A major part of the Atlantic Meridional Overturning Circulation (AMOC), a large-scale ocean circulation pattern, was warmer during the peak of Earth’s last ice age than previously thought, according to a new study published in Nature.
The study’s results contrast with those from previous studies hinting that the North Atlantic was relatively cold and that AMOC was weaker when faced with major climate stress during the Last Glacial Maximum (LGM), about 19,000–23,000 years ago.
The findings add confidence to models that scientists use to project how AMOC may change in the future as the climate warms, said Jack Wharton, a paleoceanographer at University College London and lead author of the new study.
Deepwater Data
The circulation of AMOC, now and in Earth’s past, requires the formation of dense, salty North Atlantic Deep Water (NADW), which brings oxygen to the deep ocean as it sinks and helps to regulate Earth’s climate. Scientists frequently use the climatic conditions of AMOC during the LGM as a test to determine how well climate models—like those used in major global climate assessments—simulate Earth systems.
However, prior to the new study, few data points existed to validate scientists’ models showing the state of NADW during the LGM. Scientists in 2002 analyzed fluid in ocean bottom sediment cores from four sites in the North Atlantic, South Pacific, and Southern Oceans, with results suggesting that deep waters in all three were homogeneously cold.

“The deep-ocean temperature constraints during the [Last Glacial Maximum] were pretty few and far between,” Wharton said. And to him, the 2002 results were counterintuitive. It seemed more likely, he said, that the North Atlantic during the peak of the last ice age would have remained mobile and that winds and cold air would have cooled and evaporated surface waters, making them saltier, denser, and more prone to create NADW and spur circulation.
“This is quite new,” he remembered thinking. “What kind of good science could help show that this is believable?”
Wharton and his colleagues evaluated 16 sediment cores collected across the North Atlantic. First, they measured the ratio of trace magnesium and calcium in microscopic shells of microorganisms called benthic foraminifera. This ratio relates to the temperature at which the microorganisms lived. The results showed much warmer North Atlantic Deep Water than the 2002 study indicated.
Wharton felt cautious, especially because magnesium to calcium ratios are sometimes affected by ocean chemistry as well as by temperature: “This is quite new,” he remembered thinking. “What kind of good science could help show that this is believable?”
The team, this time led by Emilia Kozikowska, a doctoral candidate at University College London, verified the initial results using a method called clumped isotope analysis, which measures how carbon isotopes in the cores are bonded together, a proxy for temperature. The team basically “did the whole study again, but using a different method,” Wharton said. The results aligned.

Analyzing multiple temperature proxies in multiple cores from a broad array of locations made the research “a really thorough and well-done study,” said Jean Lynch-Stieglitz, a paleoceanographer at the Georgia Institute of Technology who was not part of the research team but has worked closely with one of its authors.

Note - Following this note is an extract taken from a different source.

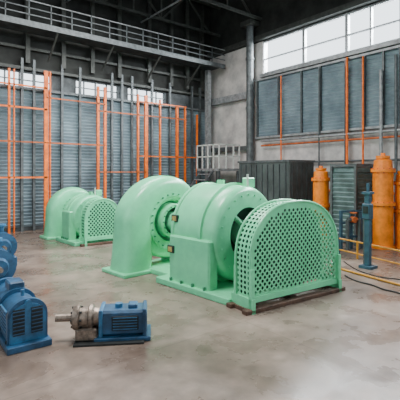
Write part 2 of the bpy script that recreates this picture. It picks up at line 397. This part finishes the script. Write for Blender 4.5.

The results, in conjunction with previous salinity data from the same cores, allowed the team to deduce how the North Atlantic likely moved during the LGM. “We were able to infer that the circulation was still active,” Wharton said.
Modeling AMOC
The findings give scientists an additional benchmark with which to test the accuracy of climate models, Lynch-Stieglitz said. “LGM circulation is a good target, and the more that we can refine the benchmarks…that’s a really good thing,” she said. “This is another really nice dataset that can be used to better assess what the Last Glacial Maximum circulation was really doing.”
“Our data [are] helping show that maybe AMOC was sustained.”
In many widely used climate models, North Atlantic circulation during the LGM looks consistent with the view provided by Wharton’s team’s results, indicating that NADW was forming somehow during the LGM, Lynch-Stieglitz said. However, no model can completely explain all of the proxy data related to the LGM’s climatic conditions.
“Our data [are] helping show that maybe AMOC was sustained,” which helps reconcile climate models with proxy data, Wharton said. Lynch-Stieglitz added that a perhaps equally important contribution of the new study is that it removes the sometimes difficult-to-simulate benchmark of very cold NADW during the LGM that was suggested in research in the early 2000s. “We don’t have to make the whole ocean super cold [in models],” she said.
Some climate models suggest that modern-day climate change may slow AMOC, which could trigger a severe cooling of Europe, change global precipitation patterns, and lead to additional Earth system chaos. However, ocean circulation is highly complex, and models differ in their ability to project future changes. Still, “if they could do a great job with LGM AMOC, then we would have a lot more confidence in their ability to project a future AMOC,” Lynch-Stieglitz said.
Wharton said the results also suggest that another question scientists have been investigating about the last ice age—how and why it ended—may be worth revisiting. Many hypotheses rely on North Atlantic waters being very close to freezing during the LGM, he said. “By us suggesting that maybe they weren’t so close to freezing…that sort of necessitates that people might need to rethink the hypotheses.”